M&A and Secondary Deals: The Market Seeks Liquidity
Alongside IPOs, the significance of M&A and secondary deals is rising. Many funds are still holding assets longer than usual, while limited partners demand returns on capital. In such conditions, secondary sales of shares, strategic acquisitions, and partial exits become an essential part of the venture economy.
Major tech corporations continue to closely monitor startups in AI infrastructure, cybersecurity, data, robotics, and enterprise software. For strategic acquirers, startups remain a way to quickly obtain teams, IP, clients, and technological advantages. For venture funds, M&A becomes an alternative exit when IPOs are currently impossible or too risky.
What Is Important for Venture Investors and Funds
By the end of June 2026, the startup and venture investment market appears strong but heterogeneous.

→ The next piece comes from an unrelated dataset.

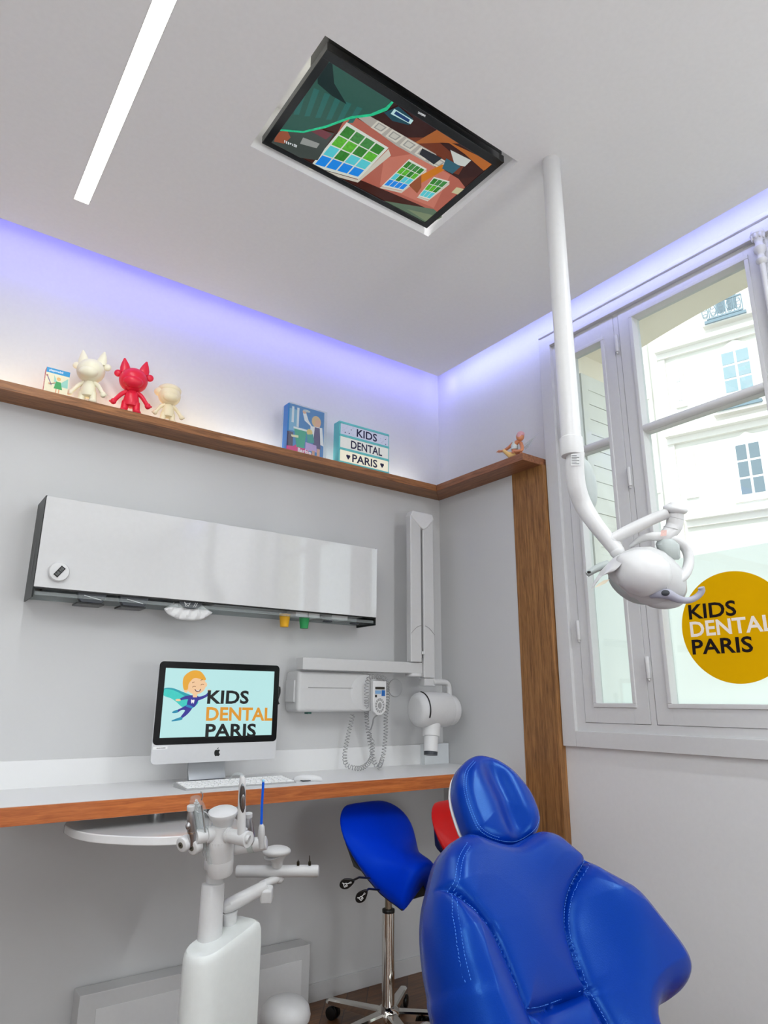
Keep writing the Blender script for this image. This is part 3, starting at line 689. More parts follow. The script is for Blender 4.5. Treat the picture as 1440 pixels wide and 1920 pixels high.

Capital is available, interest in technologies is high, major rounds continue, yet investors are becoming more disciplined. A simple narrative of “an AI startup” no longer guarantees a premium valuation.
In the coming months, venture investors should closely monitor several indicators:
- the dynamics of technology IPOs in the U.S., China, and Europe;
- the quality of new AI rounds and revenue levels for rapidly growing startups;
- the development of the physical AI, robotics, and industrial automation markets;
- late-stage activity in India and Southeast Asia;
- secondary deals that show genuine demand for shares of private companies;
- the readiness of large corporations to acquire AI and deeptech assets.
The main takeaway for venture funds as of June 30, 2026, is that the market is once again offering opportunities for aggressive growth, but the winners will not merely be those following the AI trend; rather, they will be those who can identify infrastructure, capital-efficient, and globally scalable startups. Venture investments are entering a phase of more mature selection, where key factors become revenue, technological protection, speed of implementation, and a real path to liquidity.